It is not often that museums remain open until the early hours of the morning but that is exactly what is happening in Georgia’s capital Tbilisi this weekend.
This Saturday, May 21, nine venues of the Georgian National Museum (GNM) network will host a range of educational and entertainment events marking the end of National Museum Week.
From 9pm until the late evening hours visitors can enjoy lectures, interactive games, theatre shows and tours of the museums in capital Tbilisi and three other cities. Entry to the museums on Saturday night will be free.
Dimitri Shevardnadze National Gallery in Tbilisi will be part of the evening celebrations on Saturday May 21. Photo from the Georgian National Museum/Facebook.
The evening program, named Night at the Museum, will conclude the GNM's celebration of National Museum Week, which launched on Tuesday.

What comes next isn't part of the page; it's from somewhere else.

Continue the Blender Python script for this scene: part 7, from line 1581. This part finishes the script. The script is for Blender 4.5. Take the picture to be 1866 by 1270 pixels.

At the Dimitri Shevardnadze National Gallery in Tbilisi, visitors can see a unique version of the theatre play Pirosmani - A Vision, where people and animals from paintings by famous Georgian painter Niko Pirosmani will become stage characters played by professional actors, puppets and disabled children.
Meanwhile at the Ioseb Grishashvili Tbilisi History Museum (also known as Karvasla), groups of painters, poets and Tbilisi historians will present their works within the Night at the Museumcelebrations.
People who want to learn more about Georgia are encouraged to visit Karvasla and listen to three researchers of Tbilisi city history, who will narrate a detailed story of the rich cultural history of Georgia’s capital city.
The Svaneti Museum of History and Ethnography will be one of three regional venues hosting Museum Night. Photo from the Georgian National Museum.
At the same venue visitors will be able to listen to poets perform readings of their works, enjoy a musical performance by invited Iranian artists or see five Georgian painters create a piece on the theme ‘Oriental World’.
Oriental themes will also be the subject of the evening events at the Literature Museum, where well-known authors and critics Ana Kordzaia-Samadashvili, Lasha Bugadze and Rati Amaglobeli will read passages from the famous Georgian medieval poem The Knight in the Panther's Skin.
Children visiting the museum will be invited to paint scenes from the historic literary work, while the yard of the venue will host an exhibition and book sale of old books.
Three other museums in Tbilisi will open their doors for Night at the Museum celebrations on Saturday, May 21. These venues are: The Shalva Amiranashvili Museum of Fine Arts, Simon Janashia Museum of Georgia and Elene Akhvlediani House Museum.
Meanwhile several museums in Georgia’s regions will host tours, music concerts and exhibitions within the Night at the Museum events.
Venues in Akhaltsikhe in southwestern Georgia, in Kakheti region and in the north-western mountainous region Svaneti will all open their doors for the night-time celebrations.
National Museum Week has been held in Georgia since 2009. This year's celebration also coincided with International Museum Day, marked on May 18.